At the start, only Jesus knows the secret. Jesus, and perhaps John. Mark says that when he came up out of the water, Jesus saw the heavens opening and the Spirit descending on him like a dove. Mark doesn’t say that anybody else saw those things happen, and the voice from heaven addresses Jesus personally- “you are my beloved Son, with you I am well pleased”. John tells us that John the Baptist saw the dove, and implies that he heard the voice. Luke says that the dove came “bodily”. But even so, John didn’t necessarily understand the secret. And Mark doesn’t mention anybody else seeing or hearing anything. He is focussing on the Father and the Son sharing the secret at this point. The revelation will develop as we progress through the Gospel. In other Gospels, we have hints that the disciples might have some inkling of what is going to happen- John tells us that Thomas said something like, “let’s go to Jerusalem and die with him”. But in Mark, the disciples don’t get it. Jesus becomes more and more explicit until he is there at the Lord’s supper almost trying to force them to see- breaking bread and pouring out wine in front of them, eating dead lamb. But they are still arguing about who will be the greatest of them in his kingdom. The disciples had the same OT as we have. Why didn’t they see in it all that we see? Maybe Jesus explained parts of it to them. When Mark tells us how Jesus called himself the “Son of Man”, he could be condensing several hours of teaching into one line. But the disciples were half-blind. They didn’t understand when Jesus told them in plain Aramaic. Perhaps their blindness was even wilful.
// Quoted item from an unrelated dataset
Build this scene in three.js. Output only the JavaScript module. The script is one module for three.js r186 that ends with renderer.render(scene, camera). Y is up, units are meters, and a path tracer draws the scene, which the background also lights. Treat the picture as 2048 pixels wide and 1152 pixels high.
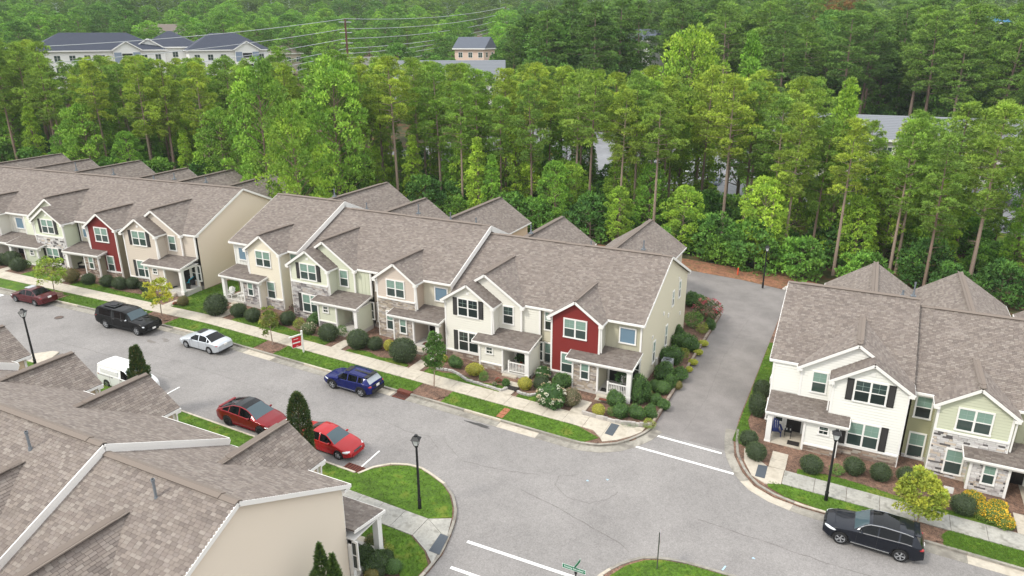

They feared to ask (9:32), like a wife who makes sure she doesn’t find any proof that her husband is having an affair, not even asking why he’s back home later then he used to be. They have got the idea that Jesus is going to bring God’s kingdom about, and they want it to be a particular sort of kingdom. James’ and John’s mother expects Jesus to take the throne in triumph inside a month or so. James and John have no idea what sort of baptism they will undergo. The disciples have all the pieces of the jigsaw, but only post-pentecost do they put the pieces in place. Jesus is Messiah, and Jesus has to die. But not until Jesus rose from the dead do we see the disciples put those things together. And Mark doesn’t really give us resurrection narratives either.

Hengel, in the third book of his trilogy, discusses at length the question of whether a suffering hero would be comprehensible to a Jew. He argues that only in the Maccabean age did this idea come through, and even then only as a rare thread in the tapestry. Post-Gospels, Tolkein can tell such a story and captivate even unbelievers. Samson was glorious in defeat, but we read Samson with Christian eyes. Maybe his death was not the glorious thing- his destruction of the idolatrous temple was the glorious thing. Baldur was beautiful, and he died. But his death was tragic. He was honoured for being beautiful, not for dying. The idea of the hero laying down his life and therefore being raised to the highest place is distinctively Christian.